Devon Dikeou Logan Lecture at Denver Art Museum
Conceptualism has played a crucial role in art history for nearly a century, yet it remains somewhat of an outlier from the more “established” movements and methods that utilize familiar media like painting, drawing, sculpture, and photography. However, conceptual art can and does in fact incorporate these hallmarks of artmaking – they are just utilized, presented, and interpreted in a more ambiguous manner. Process and aesthetics are still very much part of the package, but concepts and ideas take center stage. On April 4 artist, zingmagazine founder/publisher/editor, and Dikeou Collection co-founder/curator Devon Dikeou spoke at Denver Art Museum as part of the Logan Lecture Series, Artists on Art: From Any Angle in which she delved into her own practice as a conceptual artist while simultaneously reflecting on the thoughts and procedures nearly all artists encounter, no matter their -ism.

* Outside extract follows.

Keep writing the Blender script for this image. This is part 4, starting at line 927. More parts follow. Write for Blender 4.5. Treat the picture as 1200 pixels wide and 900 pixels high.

In a 2009 interview with Karen Wright for Art in America, artist John Baldessari stated that he would tell his students, “Instead of looking at things, look between things.” This “between-ness” has played a pivotal role in Dikeou’s own practice, and she used the quote as the jumping off point for her talk which helped ground the audience before blasting off on a fun and twisting ride through her mind. The talk was structured around a 2016 book titled Art Is the Highest Form of Hope & Other Quotes by Artists, which features words of wisdom from artists related to one of forty-two different topics, like space, color, audience, success, failure, and limitation. Dikeou responded to each of these topics with her own insights and anecdotes, resulting in a poignant, entertaining, and educational orientation on the inner mechanisms of the art world from someone who has worked it from every angle.
Art was not the only thing that Dikeou related to the forty-two topics from the book. She also pulled heavily from pop culture. From MTV, Elon Musk, and Mad Magazine, to fashion, 80s teen movies, and Playboy, Dikeou ran the gamut when it came to referencing the wildly diverse range of what inspires her daily. These references, seemingly so peripheral to the world of art, reveal aspects of the “between-ness” of her practice, all that transpires between studio and gallery, between exhibition and audience, that subtly yet crucially influences how art is understood and valued.
Dikeou’s delivery was very performative as well, complete with singing, poetry, jokes, props, and audience interaction via Instagram. Attendees were also treated to a very special limited-edition keepsake: a glass perfume bottle with engraved text to commemorate the occasion. Inside the bottle is a piece of lavender ribbon printed with the day’s weather forecast … just a prediction. Naturally people opened the bottles to smell them, and insisted how wonderful the smell was even though they were completely unscented. These gestures, so immediately delightful, are really a hidden nod/wink to conceptualism and how it spins the obvious into a deeper consideration of cultural values and ideas.